I like it, but I think this one looks more like an ordinary crowd. I think the smaller numbers in the first painting focused the eye on the interactions between the young men. That part of the drama gets lost in a crowd.
This painting has sold, but you may still purchase a print at Fine Art America.com.
Under the West Salem bridge there is a little sand bar, really a gravel bar. At any given time on the weekend there are likely to be three or four families there and at least one father teaching his son to skip stones. It is an ideal place for skipping stones into the river. It’s a good place for wadding toddlers too.
But looking down from the bridge a couple weeks ago I saw a very different scene. Five or six young men roamed the sandbar, jostling against one another and skipping stones from first one side than the other. There was no real violence, but the boys radiated suppressed anger and extreme restlessness.
This painting is a composite of figures from several of the photos I took of the restless young men. I arranged them to keep the feeling of tension I felt looking down at them from the bridge.
The painting is almost entirely poured. The first pour was hansa yellow light, quinacridone deep red rose, and phthalo blue. In the next pour I substituted new gamboge for the hansa yellow and added quincaridone magenta. The third pour I used just the two reds and phthalo blue. For the fourth pour I used quincaridone magenta, dioxzine purple, and phthalo blue.
After the fourth pour I washed the boy’s jeans with phthalo blue and added dioxzine purple and phthalo blue wet into wet into the shadows on their shirts. The little dots are dioxzine purple splattered off the brush.
I think I captured the tension and the pours produced beautiful colors. I’m going to paint a larger more complex version of this painting tomorrow. I like the colors and will probably use them again.
This painting has sold, but I have run a limited edition of fifty giclee prints on archival rag paper.
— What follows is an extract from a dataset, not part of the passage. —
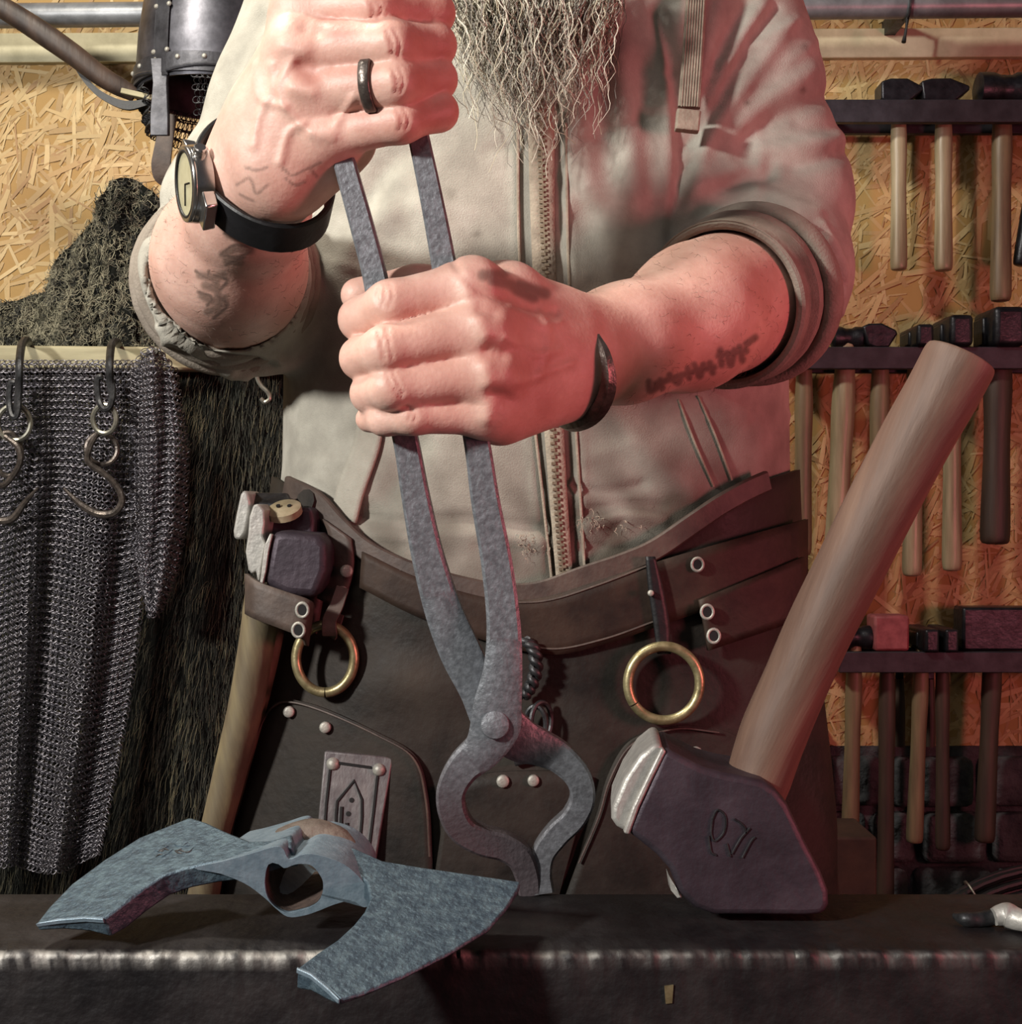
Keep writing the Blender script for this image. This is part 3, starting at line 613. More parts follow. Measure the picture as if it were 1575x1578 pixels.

Signed and numbered prints are $50.00 each.
I’ve read that it’s advisable to place the horizon low when painting the sea to avoid making the waves look like a wall at the top of the painting. It’s a rule I violate frequently.
When I walk along the beach I am drawn to the leading edge of the ocean. Looking out from the edge of the waves the sea does feel like a wall above me. And the breakers rise many feet above sea level. In winter they they tower over the beach.
Standing in front of all that raw power I am awed that something so elemental is also so beautiful. My eyes follow the waves. I rarely scan the horizon.
I want to catch that feeling of being small and looking up into the waves, so when I place people right on the edge of the beach I often place the horizon high, or as in this case eliminate it altogether.
Pigment Notes: The water is phthalo blue, cobalt blue, French ultramarine, all dulled by burnt sienna and raw sienna. The beach is multiple washes, some salted, of burn sienna, raw sienna, and burnt umber mixed with a a hair of cobalt blue. Winsor red and cadmium yellow for the boy’s skin. Quinacridone gold, raw sienna and burnt umber for his hair. Winsor red and raw sienna for the shirt. French ultramarine and cobalt blue for his pants.